**BRIEF:** Restate every line of the material, word for word.

**PROVIDED MATERIAL:**
○ ○ ○ ○ ○
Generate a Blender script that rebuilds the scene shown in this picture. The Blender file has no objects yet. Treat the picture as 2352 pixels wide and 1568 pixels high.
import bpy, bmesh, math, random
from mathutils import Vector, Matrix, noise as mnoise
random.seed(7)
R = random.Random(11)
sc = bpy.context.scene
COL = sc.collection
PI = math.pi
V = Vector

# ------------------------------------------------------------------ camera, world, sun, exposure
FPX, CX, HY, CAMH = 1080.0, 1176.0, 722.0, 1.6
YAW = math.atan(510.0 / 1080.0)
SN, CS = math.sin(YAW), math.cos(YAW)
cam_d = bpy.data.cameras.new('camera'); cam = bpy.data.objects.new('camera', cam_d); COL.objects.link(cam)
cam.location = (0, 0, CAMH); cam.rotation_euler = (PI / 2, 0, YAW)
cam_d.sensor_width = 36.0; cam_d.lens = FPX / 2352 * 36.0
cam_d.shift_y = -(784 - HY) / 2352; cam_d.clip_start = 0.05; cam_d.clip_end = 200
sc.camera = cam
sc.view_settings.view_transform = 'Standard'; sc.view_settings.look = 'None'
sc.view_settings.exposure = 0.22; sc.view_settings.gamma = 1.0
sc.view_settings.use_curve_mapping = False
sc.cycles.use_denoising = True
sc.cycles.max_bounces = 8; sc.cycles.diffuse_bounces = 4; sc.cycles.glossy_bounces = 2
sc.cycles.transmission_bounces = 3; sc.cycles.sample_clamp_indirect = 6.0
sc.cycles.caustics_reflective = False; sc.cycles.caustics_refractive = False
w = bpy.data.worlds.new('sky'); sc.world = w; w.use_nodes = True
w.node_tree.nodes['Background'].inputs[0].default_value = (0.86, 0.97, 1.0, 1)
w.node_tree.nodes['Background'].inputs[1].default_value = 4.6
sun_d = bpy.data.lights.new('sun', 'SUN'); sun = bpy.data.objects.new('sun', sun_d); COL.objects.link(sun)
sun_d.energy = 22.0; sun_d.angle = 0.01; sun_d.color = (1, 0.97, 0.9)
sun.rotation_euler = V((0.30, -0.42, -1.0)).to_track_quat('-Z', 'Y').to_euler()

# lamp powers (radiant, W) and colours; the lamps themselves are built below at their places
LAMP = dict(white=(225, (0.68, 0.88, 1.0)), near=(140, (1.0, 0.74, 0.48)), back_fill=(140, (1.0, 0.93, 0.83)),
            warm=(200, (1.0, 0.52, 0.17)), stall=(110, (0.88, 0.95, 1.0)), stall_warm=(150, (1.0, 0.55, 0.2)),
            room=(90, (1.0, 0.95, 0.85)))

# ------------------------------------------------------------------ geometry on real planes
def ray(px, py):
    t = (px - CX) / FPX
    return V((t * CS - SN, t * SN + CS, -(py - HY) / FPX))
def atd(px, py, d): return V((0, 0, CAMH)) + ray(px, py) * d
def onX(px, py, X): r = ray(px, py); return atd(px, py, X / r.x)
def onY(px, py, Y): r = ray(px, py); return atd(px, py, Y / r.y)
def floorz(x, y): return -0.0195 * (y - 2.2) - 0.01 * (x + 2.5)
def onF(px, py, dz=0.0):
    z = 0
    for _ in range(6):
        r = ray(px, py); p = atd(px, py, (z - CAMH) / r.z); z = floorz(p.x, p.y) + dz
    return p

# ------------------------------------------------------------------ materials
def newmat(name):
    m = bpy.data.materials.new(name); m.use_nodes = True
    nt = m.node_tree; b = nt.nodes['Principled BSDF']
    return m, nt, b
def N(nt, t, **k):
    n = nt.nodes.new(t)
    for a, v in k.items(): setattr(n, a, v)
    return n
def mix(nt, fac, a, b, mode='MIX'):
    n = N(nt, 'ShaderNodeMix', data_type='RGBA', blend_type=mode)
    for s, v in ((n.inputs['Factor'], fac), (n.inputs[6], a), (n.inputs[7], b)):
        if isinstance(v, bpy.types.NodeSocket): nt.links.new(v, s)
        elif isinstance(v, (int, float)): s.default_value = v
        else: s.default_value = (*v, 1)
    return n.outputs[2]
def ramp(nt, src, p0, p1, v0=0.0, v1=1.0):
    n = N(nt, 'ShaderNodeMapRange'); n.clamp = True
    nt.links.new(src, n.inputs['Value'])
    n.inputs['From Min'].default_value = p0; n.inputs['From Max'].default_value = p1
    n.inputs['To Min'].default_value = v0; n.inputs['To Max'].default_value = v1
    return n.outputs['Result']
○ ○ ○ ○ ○
**THE SOLUTION:**
Generate a Blender script that rebuilds the scene shown in this picture. The Blender file has no objects yet. Treat the picture as 2352 pixels wide and 1568 pixels high.
import bpy, bmesh, math, random
from mathutils import Vector, Matrix, noise as mnoise
random.seed(7)
R = random.Random(11)
sc = bpy.context.scene
COL = sc.collection
PI = math.pi
V = Vector

# ------------------------------------------------------------------ camera, world, sun, exposure
FPX, CX, HY, CAMH = 1080.0, 1176.0, 722.0, 1.6
YAW = math.atan(510.0 / 1080.0)
SN, CS = math.sin(YAW), math.cos(YAW)
cam_d = bpy.data.cameras.new('camera'); cam = bpy.data.objects.new('camera', cam_d); COL.objects.link(cam)
cam.location = (0, 0, CAMH); cam.rotation_euler = (PI / 2, 0, YAW)
cam_d.sensor_width = 36.0; cam_d.lens = FPX / 2352 * 36.0
cam_d.shift_y = -(784 - HY) / 2352; cam_d.clip_start = 0.05; cam_d.clip_end = 200
sc.camera = cam
sc.view_settings.view_transform = 'Standard'; sc.view_settings.look = 'None'
sc.view_settings.exposure = 0.22; sc.view_settings.gamma = 1.0
sc.view_settings.use_curve_mapping = False
sc.cycles.use_denoising = True
sc.cycles.max_bounces = 8; sc.cycles.diffuse_bounces = 4; sc.cycles.glossy_bounces = 2
sc.cycles.transmission_bounces = 3; sc.cycles.sample_clamp_indirect = 6.0
sc.cycles.caustics_reflective = False; sc.cycles.caustics_refractive = False
w = bpy.data.worlds.new('sky'); sc.world = w; w.use_nodes = True
w.node_tree.nodes['Background'].inputs[0].default_value = (0.86, 0.97, 1.0, 1)
w.node_tree.nodes['Background'].inputs[1].default_value = 4.6
sun_d = bpy.data.lights.new('sun', 'SUN'); sun = bpy.data.objects.new('sun', sun_d); COL.objects.link(sun)
sun_d.energy = 22.0; sun_d.angle = 0.01; sun_d.color = (1, 0.97, 0.9)
sun.rotation_euler = V((0.30, -0.42, -1.0)).to_track_quat('-Z', 'Y').to_euler()

# lamp powers (radiant, W) and colours; the lamps themselves are built below at their places
LAMP = dict(white=(225, (0.68, 0.88, 1.0)), near=(140, (1.0, 0.74, 0.48)), back_fill=(140, (1.0, 0.93, 0.83)),
            warm=(200, (1.0, 0.52, 0.17)), stall=(110, (0.88, 0.95, 1.0)), stall_warm=(150, (1.0, 0.55, 0.2)),
            room=(90, (1.0, 0.95, 0.85)))

# ------------------------------------------------------------------ geometry on real planes
def ray(px, py):
    t = (px - CX) / FPX
    return V((t * CS - SN, t * SN + CS, -(py - HY) / FPX))
def atd(px, py, d): return V((0, 0, CAMH)) + ray(px, py) * d
def onX(px, py, X): r = ray(px, py); return atd(px, py, X / r.x)
def onY(px, py, Y): r = ray(px, py); return atd(px, py, Y / r.y)
def floorz(x, y): return -0.0195 * (y - 2.2) - 0.01 * (x + 2.5)
def onF(px, py, dz=0.0):
    z = 0
    for _ in range(6):
        r = ray(px, py); p = atd(px, py, (z - CAMH) / r.z); z = floorz(p.x, p.y) + dz
    return p

# ------------------------------------------------------------------ materials
def newmat(name):
    m = bpy.data.materials.new(name); m.use_nodes = True
    nt = m.node_tree; b = nt.nodes['Principled BSDF']
    return m, nt, b
def N(nt, t, **k):
    n = nt.nodes.new(t)
    for a, v in k.items(): setattr(n, a, v)
    return n
def mix(nt, fac, a, b, mode='MIX'):
    n = N(nt, 'ShaderNodeMix', data_type='RGBA', blend_type=mode)
    for s, v in ((n.inputs['Factor'], fac), (n.inputs[6], a), (n.inputs[7], b)):
        if isinstance(v, bpy.types.NodeSocket): nt.links.new(v, s)
        elif isinstance(v, (int, float)): s.default_value = v
        else: s.default_value = (*v, 1)
    return n.outputs[2]
def ramp(nt, src, p0, p1, v0=0.0, v1=1.0):
    n = N(nt, 'ShaderNodeMapRange'); n.clamp = True
    nt.links.new(src, n.inputs['Value'])
    n.inputs['From Min'].default_value = p0; n.inputs['From Max'].default_value = p1
    n.inputs['To Min'].default_value = v0; n.inputs['To Max'].default_value = v1
    return n.outputs['Result']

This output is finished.